Quizá no baste con recuperar aquello por lo que nació, la defensa de la igualdad social y de la equidad política, pero en tiempo de polarizaciones los matices salvan del abismo. Quizá resulte muy complicado conciliar los intereses de los empobrecidos, de los trabajadores que no llegan a final de mes, de los que agotan la prestación por desempleo y de los muy cualificados con sueldos bajo mínimos, pero, entonces, ¿para qué sirve la política? Quizás tengamos todos una sola cosa en común: el tiempo y el planeta en el que vivimos.

El mundo de hoy ya no es el del siglo XX y una actualización del sistema debe incluir los inaplazables retos medioambientales y productivos, porque la socialdemocracia de hoy tampoco puede ser la del siglo XX.

La fuerza de trabajo sigue existiendo y la socialdemocracia, desde la estanflación a la globalización, pasando por la tercera vía, ha superado numerosos dilemas a lo largo de su recorrido. Es el momento de buscar el encaje en el modelo productivo actual y empezar una transición ecológica y tecnológica que no puede esperar más y que no puede dejar a nadie atrás.

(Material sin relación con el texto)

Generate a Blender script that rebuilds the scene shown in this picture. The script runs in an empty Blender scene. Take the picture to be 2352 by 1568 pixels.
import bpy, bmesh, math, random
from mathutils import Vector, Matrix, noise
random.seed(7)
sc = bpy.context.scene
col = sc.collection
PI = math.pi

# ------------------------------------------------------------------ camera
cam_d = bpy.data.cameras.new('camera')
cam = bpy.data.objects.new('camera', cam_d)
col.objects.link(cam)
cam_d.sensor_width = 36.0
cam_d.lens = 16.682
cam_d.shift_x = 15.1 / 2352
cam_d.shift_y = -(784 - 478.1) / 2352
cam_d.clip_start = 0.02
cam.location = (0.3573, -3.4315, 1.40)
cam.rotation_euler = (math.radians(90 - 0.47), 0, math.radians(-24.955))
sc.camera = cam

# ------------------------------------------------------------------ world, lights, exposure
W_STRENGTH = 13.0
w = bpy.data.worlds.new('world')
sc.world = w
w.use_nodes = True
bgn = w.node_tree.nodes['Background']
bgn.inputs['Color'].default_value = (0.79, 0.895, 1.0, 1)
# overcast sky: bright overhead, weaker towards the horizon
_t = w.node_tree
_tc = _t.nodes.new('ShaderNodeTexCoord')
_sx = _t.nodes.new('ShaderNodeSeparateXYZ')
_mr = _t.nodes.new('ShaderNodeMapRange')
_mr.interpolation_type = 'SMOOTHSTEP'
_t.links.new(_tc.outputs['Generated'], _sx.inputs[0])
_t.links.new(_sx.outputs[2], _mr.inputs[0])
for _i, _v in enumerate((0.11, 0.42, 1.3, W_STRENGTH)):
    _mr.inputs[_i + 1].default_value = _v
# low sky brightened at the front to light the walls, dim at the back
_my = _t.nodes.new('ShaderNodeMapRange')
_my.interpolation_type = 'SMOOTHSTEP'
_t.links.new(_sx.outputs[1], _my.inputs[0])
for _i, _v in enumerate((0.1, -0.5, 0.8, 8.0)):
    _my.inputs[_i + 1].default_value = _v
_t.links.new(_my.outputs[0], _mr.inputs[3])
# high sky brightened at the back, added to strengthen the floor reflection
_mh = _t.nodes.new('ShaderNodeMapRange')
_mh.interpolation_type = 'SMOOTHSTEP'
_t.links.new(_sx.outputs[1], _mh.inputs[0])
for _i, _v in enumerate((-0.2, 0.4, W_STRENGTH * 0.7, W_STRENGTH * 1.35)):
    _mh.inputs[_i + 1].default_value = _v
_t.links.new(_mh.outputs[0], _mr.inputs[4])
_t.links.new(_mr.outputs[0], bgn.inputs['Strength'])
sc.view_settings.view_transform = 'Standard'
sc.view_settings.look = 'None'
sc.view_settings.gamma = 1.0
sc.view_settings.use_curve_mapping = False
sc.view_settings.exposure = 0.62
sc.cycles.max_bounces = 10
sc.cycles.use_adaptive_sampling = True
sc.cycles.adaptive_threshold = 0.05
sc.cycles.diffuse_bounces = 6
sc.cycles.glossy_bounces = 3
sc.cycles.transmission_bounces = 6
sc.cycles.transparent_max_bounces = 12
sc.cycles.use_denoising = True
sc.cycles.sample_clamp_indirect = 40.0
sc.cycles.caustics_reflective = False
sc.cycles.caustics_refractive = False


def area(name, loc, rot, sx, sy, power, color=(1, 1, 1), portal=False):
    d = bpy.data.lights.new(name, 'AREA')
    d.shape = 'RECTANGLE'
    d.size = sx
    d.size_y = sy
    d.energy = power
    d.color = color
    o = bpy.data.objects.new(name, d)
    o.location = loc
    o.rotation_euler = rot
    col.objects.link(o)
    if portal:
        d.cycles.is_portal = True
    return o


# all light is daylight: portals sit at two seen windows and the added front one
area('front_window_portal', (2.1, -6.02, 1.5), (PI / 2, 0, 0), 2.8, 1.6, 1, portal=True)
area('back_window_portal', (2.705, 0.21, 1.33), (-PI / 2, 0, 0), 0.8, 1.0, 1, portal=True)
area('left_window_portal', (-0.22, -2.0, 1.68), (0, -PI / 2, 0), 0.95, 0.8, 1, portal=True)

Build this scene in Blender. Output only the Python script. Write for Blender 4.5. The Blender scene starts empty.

Después de más de un siglo de historia, la socialdemocracia debería poder seguir respondiendo a las cuestiones sociales actuales, algunas nuevas y otras viejas con apariencia renovada. El bagaje político acumulado, pese a los errores, sirvió para construir la Europa social después de la Segunda Guerra Mundial, esa Europa que se les arrebató a los griegos, españoles, italianos… a partir de 2008. Es tiempo de reconstrucción.